## The task
Retype the whole listing, please, keeping every line exact and dropping the pictures.

## Dataset content
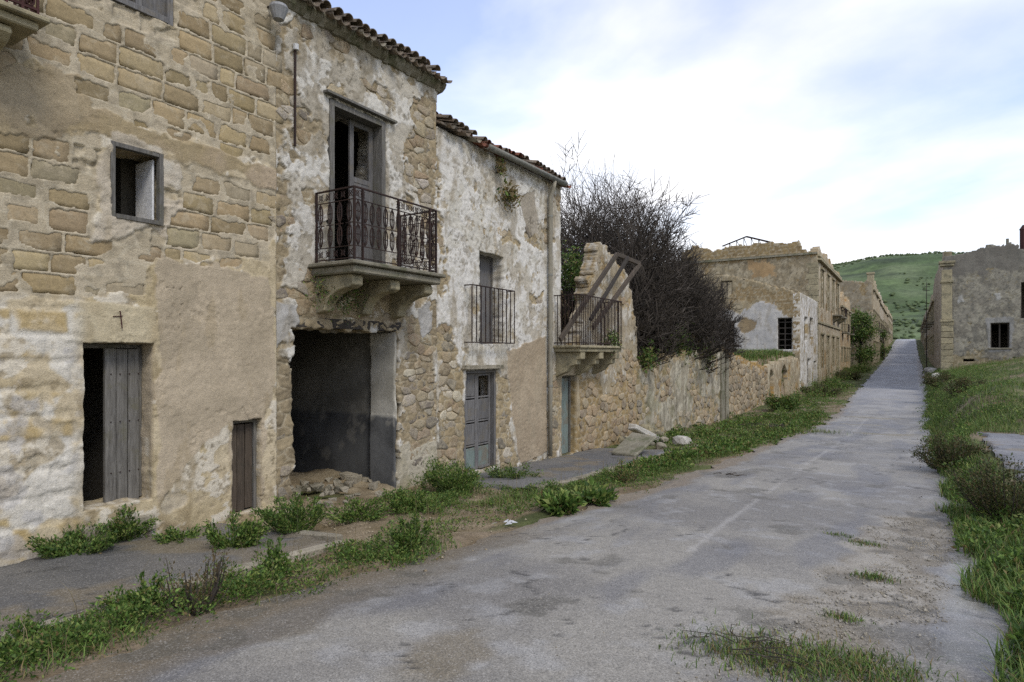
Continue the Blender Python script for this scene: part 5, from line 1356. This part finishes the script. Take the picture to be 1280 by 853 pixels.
px_, pzz = SX(1279, 315, SR); m = MB(); m.tube([(px_ + .15, SR + 1.2, 8.5), (px_ + .15, SR + 1.2, SX(1279, 284, SR)[1])], .22, 10); m.build('tube', M['iron_red'], pole); m = MB(); m.tube([(px_ + .15, SR + 1.2, SX(1279, 284, SR)[1]), (px_ + .15, SR + 1.2, SX(1279, 278, SR)[1])], [.26, .05], 10); m.build('cap', M['iron_red'], pole)
m = MB(); p_ = SX(1260, 304, SR); m.tube([(p_[0], SR + .3, p_[1] - .4), (p_[0], SR + .3, p_[1] + .35)], .09, 8); m.build('flue', M['concrete'], r1)
row_house('old_house', 'brown ruin with balconies just beyond the grey house', 1, 81, 112, 2.1, 8.2, 1041, ('93866f', '82765f', 'a0947e'), ('8f7d5c', '7a6a4c'), ((1.2, 3.2), (4.8, 7.0)), balc=(86, 94, 104), end=True, step=.2)
row_house('old_house', 'pale ruin farther up on the grey house side of the street', 1, 114, 160, 2.3, 7.6, 1061, ('aaa292', '98907f', 'b8b2a6'), ('8f7d5c', '7a6a4c'), ((1.2, 3.2), (4.8, 6.6)), balc=(120, 134, 148), end=True, step=.3)
row_house('old_house', 'farthest ruin at the crest on the grey house side of the street', 1, 163, 258, 2.6, 6.4, 1081, ('9d9280', '8b8170', 'aaa08e'), ('8f7d5c', '7a6a4c'), ((1.2, 3.0), (4.4, 6.0)), balc=(180, 205), end=True, step=.4)
for k, (s, t, h_) in enumerate(((83, 1.35, 9.5),)):
    up = empty('utility_pole', (t, s, gz(s, t)), 'tall thin dark pole in front of the ruins beyond the grey house', 'pole')
    z = gz(s, t); m = MB(); m.tube([(t, s, z - .3), (t, s, z + h_)], [.06, .03], 8); m.build('shaft', M['wood_dark'], up)
    m = MB(); m.bar((t - .45, s, z + h_ - .5), (t + .3, s, z + h_ - .5), .06); m.bar((t - .35, s, z + h_ - .9), (t + .3, s, z + h_ - .9), .06); m.build('cross_arm', M['wood_dark'], up)

# ================================================================== VEGETATION
rng = np.random.default_rng(11)
def unit(v): return v / np.maximum(np.linalg.norm(v, axis=-1, keepdims=True), 1e-9)
def leaf_mesh(name, P, Dr, size, col, width=.45, fold=.25):
    """one small folded leaf per point: P root, Dr pointing direction"""
    n = len(P); Dr = unit(Dr); r = unit(np.cross(Dr, unit(rng.normal(size=(n, 3)) + np.array([0, 0, .6])))); up = np.cross(r, Dr)
    s = size[:, None]
    V = np.stack([P, P + Dr * s * .45 + r * s * width * .5 + up * s * fold * .3, P + Dr * s - up * s * .12, P + Dr * s * .45 - r * s * width * .5 + up * s * fold * .3], 1).reshape(-1, 3)
    i = np.arange(n) * 4
    tris = np.concatenate([np.stack([i, i + 1, i + 2], 1), np.stack([i, i + 2, i + 3], 1)])
    return np_mesh(name, V, tris=tris, col=np.clip(np.repeat(col, 4, 0), 0, 1))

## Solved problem
Continue the Blender Python script for this scene: part 5, from line 1356. This part finishes the script. Take the picture to be 1280 by 853 pixels.
px_, pzz = SX(1279, 315, SR); m = MB(); m.tube([(px_ + .15, SR + 1.2, 8.5), (px_ + .15, SR + 1.2, SX(1279, 284, SR)[1])], .22, 10); m.build('tube', M['iron_red'], pole); m = MB(); m.tube([(px_ + .15, SR + 1.2, SX(1279, 284, SR)[1]), (px_ + .15, SR + 1.2, SX(1279, 278, SR)[1])], [.26, .05], 10); m.build('cap', M['iron_red'], pole)
m = MB(); p_ = SX(1260, 304, SR); m.tube([(p_[0], SR + .3, p_[1] - .4), (p_[0], SR + .3, p_[1] + .35)], .09, 8); m.build('flue', M['concrete'], r1)
row_house('old_house', 'brown ruin with balconies just beyond the grey house', 1, 81, 112, 2.1, 8.2, 1041, ('93866f', '82765f', 'a0947e'), ('8f7d5c', '7a6a4c'), ((1.2, 3.2), (4.8, 7.0)), balc=(86, 94, 104), end=True, step=.2)
row_house('old_house', 'pale ruin farther up on the grey house side of the street', 1, 114, 160, 2.3, 7.6, 1061, ('aaa292', '98907f', 'b8b2a6'), ('8f7d5c', '7a6a4c'), ((1.2, 3.2), (4.8, 6.6)), balc=(120, 134, 148), end=True, step=.3)
row_house('old_house', 'farthest ruin at the crest on the grey house side of the street', 1, 163, 258, 2.6, 6.4, 1081, ('9d9280', '8b8170', 'aaa08e'), ('8f7d5c', '7a6a4c'), ((1.2, 3.0), (4.4, 6.0)), balc=(180, 205), end=True, step=.4)
for k, (s, t, h_) in enumerate(((83, 1.35, 9.5),)):
    up = empty('utility_pole', (t, s, gz(s, t)), 'tall thin dark pole in front of the ruins beyond the grey house', 'pole')
    z = gz(s, t); m = MB(); m.tube([(t, s, z - .3), (t, s, z + h_)], [.06, .03], 8); m.build('shaft', M['wood_dark'], up)
    m = MB(); m.bar((t - .45, s, z + h_ - .5), (t + .3, s, z + h_ - .5), .06); m.bar((t - .35, s, z + h_ - .9), (t + .3, s, z + h_ - .9), .06); m.build('cross_arm', M['wood_dark'], up)

# ================================================================== VEGETATION
rng = np.random.default_rng(11)
def unit(v): return v / np.maximum(np.linalg.norm(v, axis=-1, keepdims=True), 1e-9)
def leaf_mesh(name, P, Dr, size, col, width=.45, fold=.25):
    """one small folded leaf per point: P root, Dr pointing direction"""
    n = len(P); Dr = unit(Dr); r = unit(np.cross(Dr, unit(rng.normal(size=(n, 3)) + np.array([0, 0, .6])))); up = np.cross(r, Dr)
    s = size[:, None]
    V = np.stack([P, P + Dr * s * .45 + r * s * width * .5 + up * s * fold * .3, P + Dr * s - up * s * .12, P + Dr * s * .45 - r * s * width * .5 + up * s * fold * .3], 1).reshape(-1, 3)
    i = np.arange(n) * 4
    tris = np.concatenate([np.stack([i, i + 1, i + 2], 1), np.stack([i, i + 2, i + 3], 1)])
    return np_mesh(name, V, tris=tris, col=np.clip(np.repeat(col, 4, 0), 0, 1))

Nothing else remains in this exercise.